TO DO
Could you copy every line from the material below in which "picture" appears?

SOURCE DATA

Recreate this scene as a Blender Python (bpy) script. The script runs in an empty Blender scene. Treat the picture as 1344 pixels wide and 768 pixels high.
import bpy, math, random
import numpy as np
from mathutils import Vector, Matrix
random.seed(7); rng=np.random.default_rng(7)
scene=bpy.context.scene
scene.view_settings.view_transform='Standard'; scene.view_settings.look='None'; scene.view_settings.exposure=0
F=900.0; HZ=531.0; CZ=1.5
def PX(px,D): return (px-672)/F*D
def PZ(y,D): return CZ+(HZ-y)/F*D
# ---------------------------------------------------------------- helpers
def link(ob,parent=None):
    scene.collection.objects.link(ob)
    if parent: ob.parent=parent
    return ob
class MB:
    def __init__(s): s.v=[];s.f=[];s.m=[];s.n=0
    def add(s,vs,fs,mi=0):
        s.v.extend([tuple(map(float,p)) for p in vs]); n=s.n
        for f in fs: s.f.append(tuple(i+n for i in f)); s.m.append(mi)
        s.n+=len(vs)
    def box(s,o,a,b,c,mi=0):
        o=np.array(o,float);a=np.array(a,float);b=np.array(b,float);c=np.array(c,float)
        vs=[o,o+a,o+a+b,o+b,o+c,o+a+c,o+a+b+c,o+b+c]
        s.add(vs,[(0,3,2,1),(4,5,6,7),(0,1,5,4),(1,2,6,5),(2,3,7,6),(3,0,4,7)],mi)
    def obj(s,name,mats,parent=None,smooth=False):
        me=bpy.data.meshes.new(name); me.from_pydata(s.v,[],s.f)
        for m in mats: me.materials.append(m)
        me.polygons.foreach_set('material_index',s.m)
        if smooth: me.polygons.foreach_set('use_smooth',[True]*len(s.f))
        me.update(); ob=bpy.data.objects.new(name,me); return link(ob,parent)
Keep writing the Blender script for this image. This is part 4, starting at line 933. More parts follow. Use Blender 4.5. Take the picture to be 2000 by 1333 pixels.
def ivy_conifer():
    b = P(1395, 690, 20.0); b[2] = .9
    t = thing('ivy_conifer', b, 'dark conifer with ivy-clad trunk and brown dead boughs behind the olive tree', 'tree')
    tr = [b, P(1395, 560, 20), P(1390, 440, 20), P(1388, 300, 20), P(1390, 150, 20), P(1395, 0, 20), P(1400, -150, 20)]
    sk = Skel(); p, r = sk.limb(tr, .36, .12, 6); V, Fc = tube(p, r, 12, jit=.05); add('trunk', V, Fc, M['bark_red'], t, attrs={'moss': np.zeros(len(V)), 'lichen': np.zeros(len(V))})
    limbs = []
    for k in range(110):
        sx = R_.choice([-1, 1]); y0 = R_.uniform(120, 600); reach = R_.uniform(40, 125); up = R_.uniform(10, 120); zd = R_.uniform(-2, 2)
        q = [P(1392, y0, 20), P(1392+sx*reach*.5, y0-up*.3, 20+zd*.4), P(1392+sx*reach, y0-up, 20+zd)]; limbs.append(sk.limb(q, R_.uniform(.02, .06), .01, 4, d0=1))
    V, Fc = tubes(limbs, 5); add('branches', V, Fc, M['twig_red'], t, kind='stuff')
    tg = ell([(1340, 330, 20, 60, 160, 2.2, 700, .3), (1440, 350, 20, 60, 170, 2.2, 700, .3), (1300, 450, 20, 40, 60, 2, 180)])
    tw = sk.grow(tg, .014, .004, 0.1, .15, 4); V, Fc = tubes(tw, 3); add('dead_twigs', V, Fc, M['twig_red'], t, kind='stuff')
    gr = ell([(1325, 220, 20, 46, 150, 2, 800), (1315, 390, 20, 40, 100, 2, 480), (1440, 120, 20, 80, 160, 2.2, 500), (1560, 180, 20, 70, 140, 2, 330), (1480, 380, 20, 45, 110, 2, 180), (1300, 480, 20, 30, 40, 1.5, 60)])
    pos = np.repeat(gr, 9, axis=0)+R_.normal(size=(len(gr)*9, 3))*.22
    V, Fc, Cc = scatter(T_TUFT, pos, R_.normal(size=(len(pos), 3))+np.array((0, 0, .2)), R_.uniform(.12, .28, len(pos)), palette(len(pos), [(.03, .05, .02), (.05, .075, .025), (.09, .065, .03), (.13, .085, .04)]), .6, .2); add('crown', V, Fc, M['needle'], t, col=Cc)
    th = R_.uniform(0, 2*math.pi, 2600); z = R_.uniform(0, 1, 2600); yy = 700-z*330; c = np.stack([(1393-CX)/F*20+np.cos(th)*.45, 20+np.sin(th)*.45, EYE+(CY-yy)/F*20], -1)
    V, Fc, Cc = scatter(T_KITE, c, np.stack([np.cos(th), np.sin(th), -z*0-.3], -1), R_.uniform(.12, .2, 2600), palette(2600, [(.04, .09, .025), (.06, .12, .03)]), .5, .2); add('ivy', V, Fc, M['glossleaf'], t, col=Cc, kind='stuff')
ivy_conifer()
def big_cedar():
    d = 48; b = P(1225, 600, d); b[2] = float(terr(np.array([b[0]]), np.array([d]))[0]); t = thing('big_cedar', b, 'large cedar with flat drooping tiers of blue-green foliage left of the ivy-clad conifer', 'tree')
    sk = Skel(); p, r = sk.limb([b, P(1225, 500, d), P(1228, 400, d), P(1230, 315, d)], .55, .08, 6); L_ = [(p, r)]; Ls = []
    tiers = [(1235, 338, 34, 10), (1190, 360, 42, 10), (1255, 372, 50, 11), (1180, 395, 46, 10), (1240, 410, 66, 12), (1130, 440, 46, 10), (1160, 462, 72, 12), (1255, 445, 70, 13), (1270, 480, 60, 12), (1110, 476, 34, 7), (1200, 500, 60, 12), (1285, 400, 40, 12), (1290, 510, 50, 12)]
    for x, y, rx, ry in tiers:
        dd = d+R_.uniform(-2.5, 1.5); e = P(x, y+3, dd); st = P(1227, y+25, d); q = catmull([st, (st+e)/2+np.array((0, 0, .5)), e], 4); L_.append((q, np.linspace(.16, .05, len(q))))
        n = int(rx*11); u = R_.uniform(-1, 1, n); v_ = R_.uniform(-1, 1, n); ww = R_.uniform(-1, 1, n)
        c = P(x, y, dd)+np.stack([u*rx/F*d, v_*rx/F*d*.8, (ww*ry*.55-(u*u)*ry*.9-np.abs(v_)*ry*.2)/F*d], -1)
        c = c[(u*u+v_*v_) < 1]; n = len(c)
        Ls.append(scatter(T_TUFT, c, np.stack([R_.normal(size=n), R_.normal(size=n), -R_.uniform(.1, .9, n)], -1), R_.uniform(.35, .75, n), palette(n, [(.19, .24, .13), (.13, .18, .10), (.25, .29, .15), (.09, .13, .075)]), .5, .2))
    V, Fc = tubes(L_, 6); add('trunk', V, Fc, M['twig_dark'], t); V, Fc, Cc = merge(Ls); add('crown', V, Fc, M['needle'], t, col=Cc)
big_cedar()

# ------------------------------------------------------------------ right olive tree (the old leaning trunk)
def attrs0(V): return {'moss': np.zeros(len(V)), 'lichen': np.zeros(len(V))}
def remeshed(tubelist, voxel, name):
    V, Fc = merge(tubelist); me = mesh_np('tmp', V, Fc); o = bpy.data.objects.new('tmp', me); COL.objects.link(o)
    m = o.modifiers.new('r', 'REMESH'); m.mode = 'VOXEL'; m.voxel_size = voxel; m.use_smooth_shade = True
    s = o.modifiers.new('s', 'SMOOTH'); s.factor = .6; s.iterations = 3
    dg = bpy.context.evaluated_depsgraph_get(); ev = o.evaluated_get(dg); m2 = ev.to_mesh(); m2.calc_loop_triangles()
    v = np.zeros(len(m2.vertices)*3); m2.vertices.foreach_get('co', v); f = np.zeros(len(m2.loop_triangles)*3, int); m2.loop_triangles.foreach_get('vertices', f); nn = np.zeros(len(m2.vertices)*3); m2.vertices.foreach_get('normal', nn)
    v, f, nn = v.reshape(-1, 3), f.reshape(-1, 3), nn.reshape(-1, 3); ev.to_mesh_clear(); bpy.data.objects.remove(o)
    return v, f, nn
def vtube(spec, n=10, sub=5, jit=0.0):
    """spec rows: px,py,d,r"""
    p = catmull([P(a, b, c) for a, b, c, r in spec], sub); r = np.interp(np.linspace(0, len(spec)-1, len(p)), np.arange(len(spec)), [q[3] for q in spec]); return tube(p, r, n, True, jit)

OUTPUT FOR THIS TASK
Recreate this scene as a Blender Python (bpy) script. The script runs in an empty Blender scene. Treat the picture as 1344 pixels wide and 768 pixels high.
Keep writing the Blender script for this image. This is part 4, starting at line 933. More parts follow. Use Blender 4.5. Take the picture to be 2000 by 1333 pixels.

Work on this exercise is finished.